DATA TO PROCESS —
#####

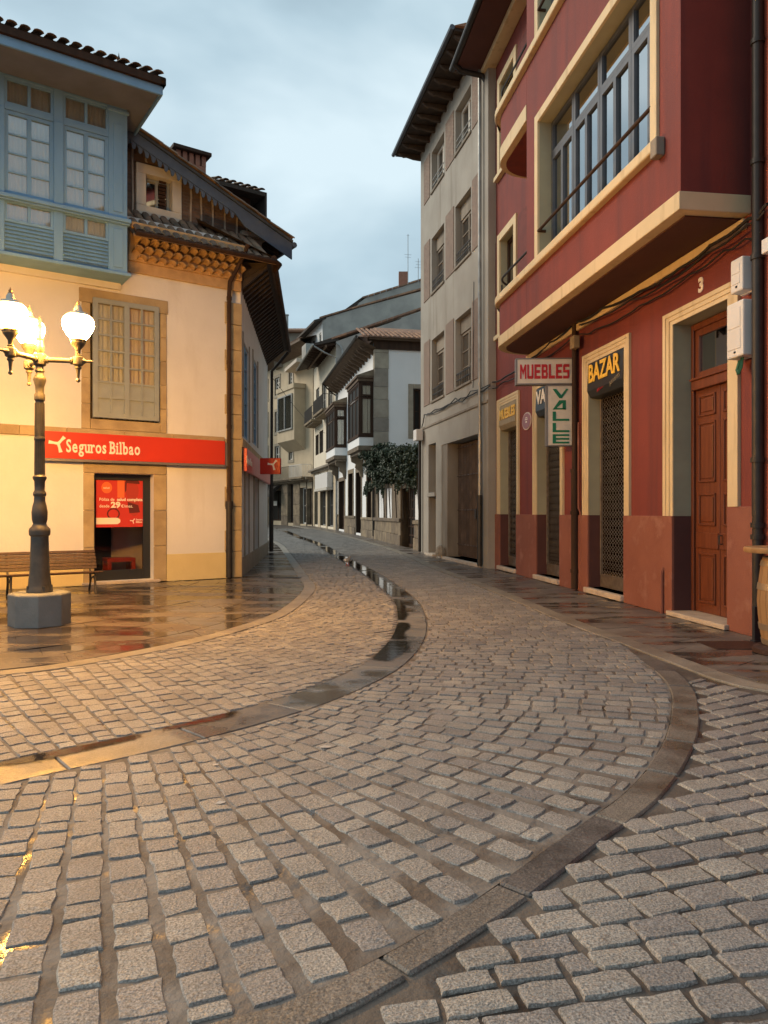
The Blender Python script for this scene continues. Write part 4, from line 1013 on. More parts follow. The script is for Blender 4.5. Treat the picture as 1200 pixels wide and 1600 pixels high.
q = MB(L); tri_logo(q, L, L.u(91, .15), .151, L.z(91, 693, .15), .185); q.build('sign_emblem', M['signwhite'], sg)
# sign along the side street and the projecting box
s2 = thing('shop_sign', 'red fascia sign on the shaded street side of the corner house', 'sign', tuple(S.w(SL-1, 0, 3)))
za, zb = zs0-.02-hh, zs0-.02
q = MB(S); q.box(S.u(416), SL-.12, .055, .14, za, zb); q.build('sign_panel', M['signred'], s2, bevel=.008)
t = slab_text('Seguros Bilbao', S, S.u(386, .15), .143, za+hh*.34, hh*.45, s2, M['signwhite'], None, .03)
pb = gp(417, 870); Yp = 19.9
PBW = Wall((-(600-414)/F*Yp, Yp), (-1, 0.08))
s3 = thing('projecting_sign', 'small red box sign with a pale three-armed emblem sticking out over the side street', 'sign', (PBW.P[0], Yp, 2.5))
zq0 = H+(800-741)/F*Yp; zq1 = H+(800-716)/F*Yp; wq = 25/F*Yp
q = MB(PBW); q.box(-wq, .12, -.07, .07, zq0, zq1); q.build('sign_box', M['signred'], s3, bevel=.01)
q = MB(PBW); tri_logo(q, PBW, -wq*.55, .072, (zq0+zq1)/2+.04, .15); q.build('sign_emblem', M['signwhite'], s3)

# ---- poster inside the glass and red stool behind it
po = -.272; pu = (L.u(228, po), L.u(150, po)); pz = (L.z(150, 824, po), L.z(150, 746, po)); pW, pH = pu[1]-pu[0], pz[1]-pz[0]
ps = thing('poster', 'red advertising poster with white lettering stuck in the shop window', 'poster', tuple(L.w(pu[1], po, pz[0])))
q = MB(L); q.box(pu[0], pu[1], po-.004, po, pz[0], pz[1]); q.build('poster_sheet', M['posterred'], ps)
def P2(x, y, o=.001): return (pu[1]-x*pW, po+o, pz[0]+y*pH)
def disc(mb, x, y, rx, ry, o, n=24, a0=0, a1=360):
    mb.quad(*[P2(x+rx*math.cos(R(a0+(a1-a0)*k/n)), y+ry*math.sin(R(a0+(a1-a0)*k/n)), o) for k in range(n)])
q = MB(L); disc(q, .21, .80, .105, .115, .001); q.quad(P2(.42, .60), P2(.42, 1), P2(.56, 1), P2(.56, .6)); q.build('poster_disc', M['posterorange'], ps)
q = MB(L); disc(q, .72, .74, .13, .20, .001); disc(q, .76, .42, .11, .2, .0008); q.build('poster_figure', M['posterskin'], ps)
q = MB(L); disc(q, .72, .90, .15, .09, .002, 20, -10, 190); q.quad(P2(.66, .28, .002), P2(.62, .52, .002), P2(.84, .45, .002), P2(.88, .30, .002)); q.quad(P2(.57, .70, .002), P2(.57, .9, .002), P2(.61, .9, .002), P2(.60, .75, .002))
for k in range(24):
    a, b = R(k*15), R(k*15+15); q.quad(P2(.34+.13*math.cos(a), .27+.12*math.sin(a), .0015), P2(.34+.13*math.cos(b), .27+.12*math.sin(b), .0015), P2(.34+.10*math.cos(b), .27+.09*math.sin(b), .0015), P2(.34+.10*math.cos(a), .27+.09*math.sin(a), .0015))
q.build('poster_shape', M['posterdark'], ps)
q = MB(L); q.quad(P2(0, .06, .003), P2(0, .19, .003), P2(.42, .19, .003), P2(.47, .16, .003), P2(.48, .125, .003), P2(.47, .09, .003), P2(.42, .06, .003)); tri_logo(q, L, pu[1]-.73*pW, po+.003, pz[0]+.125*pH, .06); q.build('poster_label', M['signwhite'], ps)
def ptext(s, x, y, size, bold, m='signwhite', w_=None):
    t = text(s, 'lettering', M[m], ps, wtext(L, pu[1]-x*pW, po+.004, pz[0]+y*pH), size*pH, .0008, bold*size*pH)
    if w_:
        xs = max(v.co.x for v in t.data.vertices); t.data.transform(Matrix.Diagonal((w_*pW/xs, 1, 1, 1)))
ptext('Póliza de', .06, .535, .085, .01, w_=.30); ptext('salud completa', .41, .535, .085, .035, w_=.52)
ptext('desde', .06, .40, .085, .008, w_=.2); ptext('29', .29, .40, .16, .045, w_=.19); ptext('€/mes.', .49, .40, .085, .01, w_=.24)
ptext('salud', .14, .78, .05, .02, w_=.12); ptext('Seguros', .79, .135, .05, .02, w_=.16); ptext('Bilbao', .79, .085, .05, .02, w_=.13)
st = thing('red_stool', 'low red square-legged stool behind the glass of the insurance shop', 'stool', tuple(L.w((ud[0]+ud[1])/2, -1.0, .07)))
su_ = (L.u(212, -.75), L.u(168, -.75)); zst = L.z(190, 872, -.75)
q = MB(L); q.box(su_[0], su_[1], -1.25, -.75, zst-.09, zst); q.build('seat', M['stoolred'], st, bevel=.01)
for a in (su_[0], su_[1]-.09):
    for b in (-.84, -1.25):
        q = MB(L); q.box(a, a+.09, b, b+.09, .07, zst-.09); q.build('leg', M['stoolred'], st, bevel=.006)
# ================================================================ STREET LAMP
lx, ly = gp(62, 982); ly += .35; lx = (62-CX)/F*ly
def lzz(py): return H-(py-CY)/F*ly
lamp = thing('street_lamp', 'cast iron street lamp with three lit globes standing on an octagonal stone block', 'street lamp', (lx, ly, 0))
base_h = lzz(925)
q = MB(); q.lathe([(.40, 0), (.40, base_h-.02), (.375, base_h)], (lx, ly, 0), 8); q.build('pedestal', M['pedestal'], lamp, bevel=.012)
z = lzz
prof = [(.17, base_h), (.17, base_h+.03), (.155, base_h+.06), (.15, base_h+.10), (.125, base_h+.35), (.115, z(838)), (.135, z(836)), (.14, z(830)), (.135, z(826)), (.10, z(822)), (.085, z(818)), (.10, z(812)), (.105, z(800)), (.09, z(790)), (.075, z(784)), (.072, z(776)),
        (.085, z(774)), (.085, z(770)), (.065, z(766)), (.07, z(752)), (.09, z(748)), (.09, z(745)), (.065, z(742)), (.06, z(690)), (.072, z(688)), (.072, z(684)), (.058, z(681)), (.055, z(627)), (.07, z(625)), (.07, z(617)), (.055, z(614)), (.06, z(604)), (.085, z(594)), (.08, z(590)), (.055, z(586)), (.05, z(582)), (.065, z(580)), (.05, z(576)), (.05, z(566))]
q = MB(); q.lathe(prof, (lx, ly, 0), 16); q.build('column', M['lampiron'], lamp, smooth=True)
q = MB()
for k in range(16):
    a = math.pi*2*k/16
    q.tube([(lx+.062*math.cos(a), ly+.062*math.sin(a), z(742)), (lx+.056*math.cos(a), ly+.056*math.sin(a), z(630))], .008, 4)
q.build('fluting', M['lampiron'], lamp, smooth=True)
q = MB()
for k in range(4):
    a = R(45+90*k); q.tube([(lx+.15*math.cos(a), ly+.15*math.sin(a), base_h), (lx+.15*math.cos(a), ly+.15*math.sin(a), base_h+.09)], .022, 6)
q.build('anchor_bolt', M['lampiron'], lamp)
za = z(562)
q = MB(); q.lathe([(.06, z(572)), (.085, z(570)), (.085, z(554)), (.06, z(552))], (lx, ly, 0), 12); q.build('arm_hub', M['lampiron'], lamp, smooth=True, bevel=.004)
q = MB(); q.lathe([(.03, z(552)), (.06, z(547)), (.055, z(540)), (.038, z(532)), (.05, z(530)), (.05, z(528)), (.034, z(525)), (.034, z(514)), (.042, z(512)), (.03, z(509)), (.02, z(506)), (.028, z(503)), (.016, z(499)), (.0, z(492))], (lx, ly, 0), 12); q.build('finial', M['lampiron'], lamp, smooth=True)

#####

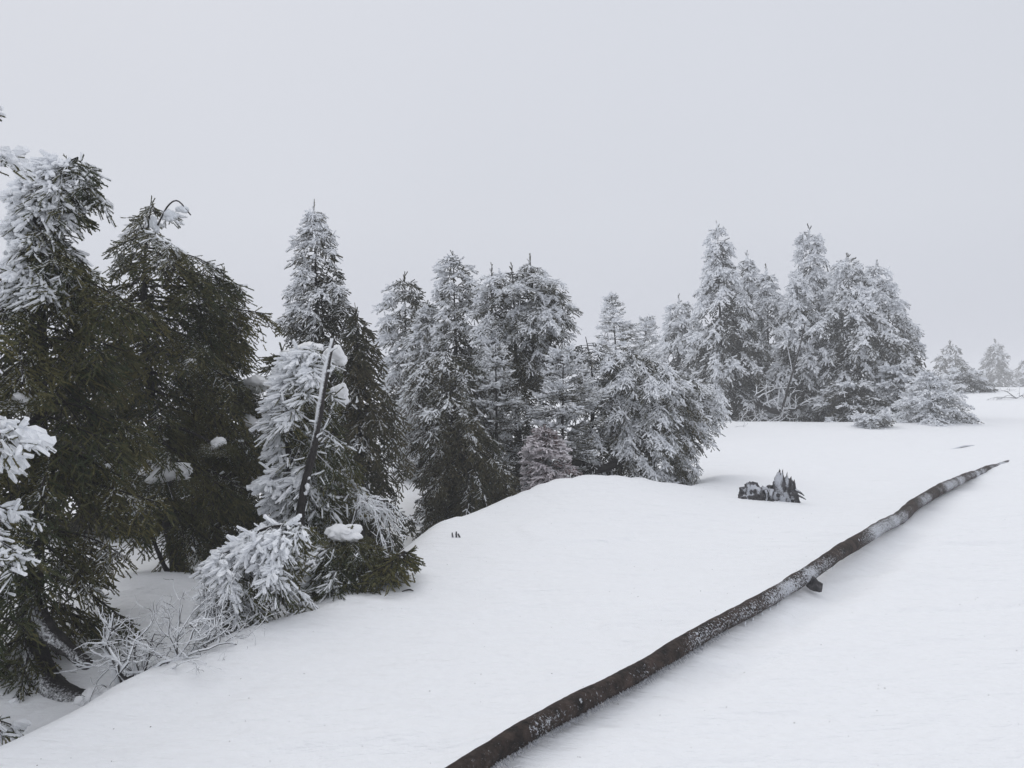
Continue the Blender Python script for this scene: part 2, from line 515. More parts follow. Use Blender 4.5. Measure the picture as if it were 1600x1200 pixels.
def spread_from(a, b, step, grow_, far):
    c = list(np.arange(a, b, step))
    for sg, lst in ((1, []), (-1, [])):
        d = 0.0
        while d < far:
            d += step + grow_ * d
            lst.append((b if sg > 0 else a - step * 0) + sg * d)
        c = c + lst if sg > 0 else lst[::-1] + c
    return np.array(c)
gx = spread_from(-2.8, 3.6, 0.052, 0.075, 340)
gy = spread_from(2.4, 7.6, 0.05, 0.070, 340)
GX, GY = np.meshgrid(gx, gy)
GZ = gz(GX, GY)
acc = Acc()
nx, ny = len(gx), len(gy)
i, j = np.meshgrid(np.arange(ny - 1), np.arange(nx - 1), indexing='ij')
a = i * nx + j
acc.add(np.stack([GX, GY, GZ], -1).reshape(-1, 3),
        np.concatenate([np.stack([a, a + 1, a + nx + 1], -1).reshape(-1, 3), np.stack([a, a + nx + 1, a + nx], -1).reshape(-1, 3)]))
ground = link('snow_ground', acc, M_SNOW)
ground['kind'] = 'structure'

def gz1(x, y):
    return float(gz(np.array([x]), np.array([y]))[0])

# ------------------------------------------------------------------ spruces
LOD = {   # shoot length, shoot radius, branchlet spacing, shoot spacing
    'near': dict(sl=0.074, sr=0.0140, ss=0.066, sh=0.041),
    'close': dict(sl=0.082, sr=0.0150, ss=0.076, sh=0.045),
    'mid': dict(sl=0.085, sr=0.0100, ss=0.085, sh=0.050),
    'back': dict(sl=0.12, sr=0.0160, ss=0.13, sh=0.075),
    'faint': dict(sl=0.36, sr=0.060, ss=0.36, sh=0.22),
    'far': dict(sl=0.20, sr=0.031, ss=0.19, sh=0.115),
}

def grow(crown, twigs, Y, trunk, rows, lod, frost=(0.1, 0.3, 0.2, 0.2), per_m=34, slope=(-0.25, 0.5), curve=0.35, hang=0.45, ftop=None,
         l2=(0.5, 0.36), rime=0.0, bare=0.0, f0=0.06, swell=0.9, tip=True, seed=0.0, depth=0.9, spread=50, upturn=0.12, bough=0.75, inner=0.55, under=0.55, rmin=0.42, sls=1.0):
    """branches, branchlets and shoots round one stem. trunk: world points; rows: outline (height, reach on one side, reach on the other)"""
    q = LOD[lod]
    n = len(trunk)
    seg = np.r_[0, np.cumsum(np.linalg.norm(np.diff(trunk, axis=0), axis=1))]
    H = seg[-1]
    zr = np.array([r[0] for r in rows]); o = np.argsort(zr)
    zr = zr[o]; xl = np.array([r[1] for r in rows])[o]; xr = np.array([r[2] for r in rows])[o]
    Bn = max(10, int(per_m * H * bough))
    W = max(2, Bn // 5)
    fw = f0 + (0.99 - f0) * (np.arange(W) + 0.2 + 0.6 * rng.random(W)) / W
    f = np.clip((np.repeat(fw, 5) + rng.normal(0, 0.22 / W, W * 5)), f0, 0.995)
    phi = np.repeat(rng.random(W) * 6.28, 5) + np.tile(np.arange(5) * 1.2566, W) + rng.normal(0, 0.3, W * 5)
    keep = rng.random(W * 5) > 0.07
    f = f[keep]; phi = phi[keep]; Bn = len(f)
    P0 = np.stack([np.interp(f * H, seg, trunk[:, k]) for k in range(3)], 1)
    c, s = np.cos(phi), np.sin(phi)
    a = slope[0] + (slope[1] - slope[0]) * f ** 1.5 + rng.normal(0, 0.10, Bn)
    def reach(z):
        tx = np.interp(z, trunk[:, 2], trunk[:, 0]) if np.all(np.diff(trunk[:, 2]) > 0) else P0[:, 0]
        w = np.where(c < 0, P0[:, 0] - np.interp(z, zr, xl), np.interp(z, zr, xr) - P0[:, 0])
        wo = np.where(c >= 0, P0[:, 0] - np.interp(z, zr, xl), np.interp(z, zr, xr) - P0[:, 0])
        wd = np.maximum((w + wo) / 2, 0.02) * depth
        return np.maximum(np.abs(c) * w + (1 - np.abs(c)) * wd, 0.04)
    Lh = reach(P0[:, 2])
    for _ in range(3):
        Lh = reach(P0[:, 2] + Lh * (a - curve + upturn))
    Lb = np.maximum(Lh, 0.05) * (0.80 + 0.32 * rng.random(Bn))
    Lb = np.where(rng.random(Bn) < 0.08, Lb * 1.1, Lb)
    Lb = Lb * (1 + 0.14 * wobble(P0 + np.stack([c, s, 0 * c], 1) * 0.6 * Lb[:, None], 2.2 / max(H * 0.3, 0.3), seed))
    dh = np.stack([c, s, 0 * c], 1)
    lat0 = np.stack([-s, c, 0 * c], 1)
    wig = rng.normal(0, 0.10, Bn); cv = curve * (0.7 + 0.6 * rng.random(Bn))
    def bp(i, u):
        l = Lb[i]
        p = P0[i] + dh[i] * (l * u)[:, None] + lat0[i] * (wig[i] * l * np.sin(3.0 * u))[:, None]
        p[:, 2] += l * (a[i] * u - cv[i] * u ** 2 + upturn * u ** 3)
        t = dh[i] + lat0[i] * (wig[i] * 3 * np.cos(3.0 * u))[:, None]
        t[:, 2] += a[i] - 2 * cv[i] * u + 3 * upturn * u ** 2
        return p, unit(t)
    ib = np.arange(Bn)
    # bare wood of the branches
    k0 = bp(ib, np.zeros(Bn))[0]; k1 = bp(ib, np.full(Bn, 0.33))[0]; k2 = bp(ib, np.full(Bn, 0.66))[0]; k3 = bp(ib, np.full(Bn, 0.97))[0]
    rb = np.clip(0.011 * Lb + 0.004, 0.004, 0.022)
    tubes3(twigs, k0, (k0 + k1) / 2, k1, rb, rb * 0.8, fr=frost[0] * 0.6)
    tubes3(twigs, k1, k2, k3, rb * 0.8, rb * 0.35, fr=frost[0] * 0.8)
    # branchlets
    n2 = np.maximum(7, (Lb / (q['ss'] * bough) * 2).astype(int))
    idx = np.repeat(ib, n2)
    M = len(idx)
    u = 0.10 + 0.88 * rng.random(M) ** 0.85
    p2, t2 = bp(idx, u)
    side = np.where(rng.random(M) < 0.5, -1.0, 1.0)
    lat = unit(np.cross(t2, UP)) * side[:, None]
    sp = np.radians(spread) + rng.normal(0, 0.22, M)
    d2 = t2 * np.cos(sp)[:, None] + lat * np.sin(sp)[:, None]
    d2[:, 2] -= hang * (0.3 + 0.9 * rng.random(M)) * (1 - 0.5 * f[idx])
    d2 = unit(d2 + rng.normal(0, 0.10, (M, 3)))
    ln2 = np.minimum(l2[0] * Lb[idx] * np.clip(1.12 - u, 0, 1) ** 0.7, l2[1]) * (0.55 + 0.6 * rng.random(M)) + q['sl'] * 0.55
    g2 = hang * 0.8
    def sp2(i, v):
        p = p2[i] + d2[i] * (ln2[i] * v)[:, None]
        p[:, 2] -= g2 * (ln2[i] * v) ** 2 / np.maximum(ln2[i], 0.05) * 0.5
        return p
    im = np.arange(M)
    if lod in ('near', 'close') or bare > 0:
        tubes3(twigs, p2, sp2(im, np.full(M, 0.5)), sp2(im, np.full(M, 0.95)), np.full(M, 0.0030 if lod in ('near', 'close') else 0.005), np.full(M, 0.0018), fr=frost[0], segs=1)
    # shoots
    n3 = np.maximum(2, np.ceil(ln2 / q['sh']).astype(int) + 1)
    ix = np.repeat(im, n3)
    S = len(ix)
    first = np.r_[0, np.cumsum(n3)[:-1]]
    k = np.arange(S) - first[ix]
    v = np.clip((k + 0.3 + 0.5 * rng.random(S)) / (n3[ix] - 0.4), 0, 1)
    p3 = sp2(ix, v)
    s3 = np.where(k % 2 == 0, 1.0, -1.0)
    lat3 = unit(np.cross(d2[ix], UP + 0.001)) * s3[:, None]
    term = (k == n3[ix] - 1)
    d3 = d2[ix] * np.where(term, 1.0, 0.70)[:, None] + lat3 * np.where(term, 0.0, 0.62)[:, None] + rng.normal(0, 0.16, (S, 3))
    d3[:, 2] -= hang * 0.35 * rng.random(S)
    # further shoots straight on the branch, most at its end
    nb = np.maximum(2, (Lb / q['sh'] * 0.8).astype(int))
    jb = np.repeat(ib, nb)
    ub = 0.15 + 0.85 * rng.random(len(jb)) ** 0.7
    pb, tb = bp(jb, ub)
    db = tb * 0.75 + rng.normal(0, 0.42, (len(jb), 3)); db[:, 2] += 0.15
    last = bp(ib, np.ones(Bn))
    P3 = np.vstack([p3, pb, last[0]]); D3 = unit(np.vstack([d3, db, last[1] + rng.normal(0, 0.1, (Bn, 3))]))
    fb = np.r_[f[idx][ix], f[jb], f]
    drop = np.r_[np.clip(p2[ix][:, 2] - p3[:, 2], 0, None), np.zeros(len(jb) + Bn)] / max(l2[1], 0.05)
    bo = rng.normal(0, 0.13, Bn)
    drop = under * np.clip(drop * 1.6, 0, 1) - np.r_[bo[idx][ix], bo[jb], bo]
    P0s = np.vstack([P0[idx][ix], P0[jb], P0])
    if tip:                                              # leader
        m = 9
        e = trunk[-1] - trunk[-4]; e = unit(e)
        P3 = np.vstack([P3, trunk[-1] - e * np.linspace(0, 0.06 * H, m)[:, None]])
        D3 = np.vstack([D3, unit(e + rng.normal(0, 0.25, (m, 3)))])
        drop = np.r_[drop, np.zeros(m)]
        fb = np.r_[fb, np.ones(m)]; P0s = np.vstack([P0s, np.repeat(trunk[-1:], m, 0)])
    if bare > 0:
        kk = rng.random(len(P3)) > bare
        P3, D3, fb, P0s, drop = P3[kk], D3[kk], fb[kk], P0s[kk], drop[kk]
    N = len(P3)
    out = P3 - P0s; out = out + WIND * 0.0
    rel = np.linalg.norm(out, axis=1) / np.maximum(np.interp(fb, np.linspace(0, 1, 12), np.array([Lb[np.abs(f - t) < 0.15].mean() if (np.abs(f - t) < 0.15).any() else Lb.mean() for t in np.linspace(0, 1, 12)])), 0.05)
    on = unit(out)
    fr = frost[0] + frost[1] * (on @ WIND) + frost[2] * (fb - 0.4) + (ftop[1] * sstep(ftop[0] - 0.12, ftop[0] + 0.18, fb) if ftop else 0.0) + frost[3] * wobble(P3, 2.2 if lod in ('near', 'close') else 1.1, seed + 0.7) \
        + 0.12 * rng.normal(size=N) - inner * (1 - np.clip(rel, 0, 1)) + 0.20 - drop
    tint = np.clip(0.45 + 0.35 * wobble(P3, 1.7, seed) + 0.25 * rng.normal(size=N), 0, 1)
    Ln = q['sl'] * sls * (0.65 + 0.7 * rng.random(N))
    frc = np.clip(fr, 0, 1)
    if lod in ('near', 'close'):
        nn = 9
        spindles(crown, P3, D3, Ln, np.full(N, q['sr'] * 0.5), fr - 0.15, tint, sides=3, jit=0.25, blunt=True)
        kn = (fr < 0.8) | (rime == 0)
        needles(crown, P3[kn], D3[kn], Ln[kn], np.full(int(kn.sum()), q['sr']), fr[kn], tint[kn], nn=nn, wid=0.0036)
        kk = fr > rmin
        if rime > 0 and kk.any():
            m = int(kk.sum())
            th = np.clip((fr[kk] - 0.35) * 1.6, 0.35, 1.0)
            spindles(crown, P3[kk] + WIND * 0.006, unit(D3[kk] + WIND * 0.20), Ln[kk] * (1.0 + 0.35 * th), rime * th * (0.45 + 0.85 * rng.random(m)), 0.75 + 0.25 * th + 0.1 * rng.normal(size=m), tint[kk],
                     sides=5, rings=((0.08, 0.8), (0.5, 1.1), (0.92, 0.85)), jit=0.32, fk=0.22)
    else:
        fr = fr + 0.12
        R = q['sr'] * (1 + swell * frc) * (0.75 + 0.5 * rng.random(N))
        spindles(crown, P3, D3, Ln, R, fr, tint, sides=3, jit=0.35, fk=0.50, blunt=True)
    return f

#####

DIRECTIONS —
Examine the entries and report how many of their lines contain the string "script", giving no more than the number.

ANSWER FOR THIS EXERCISE —
2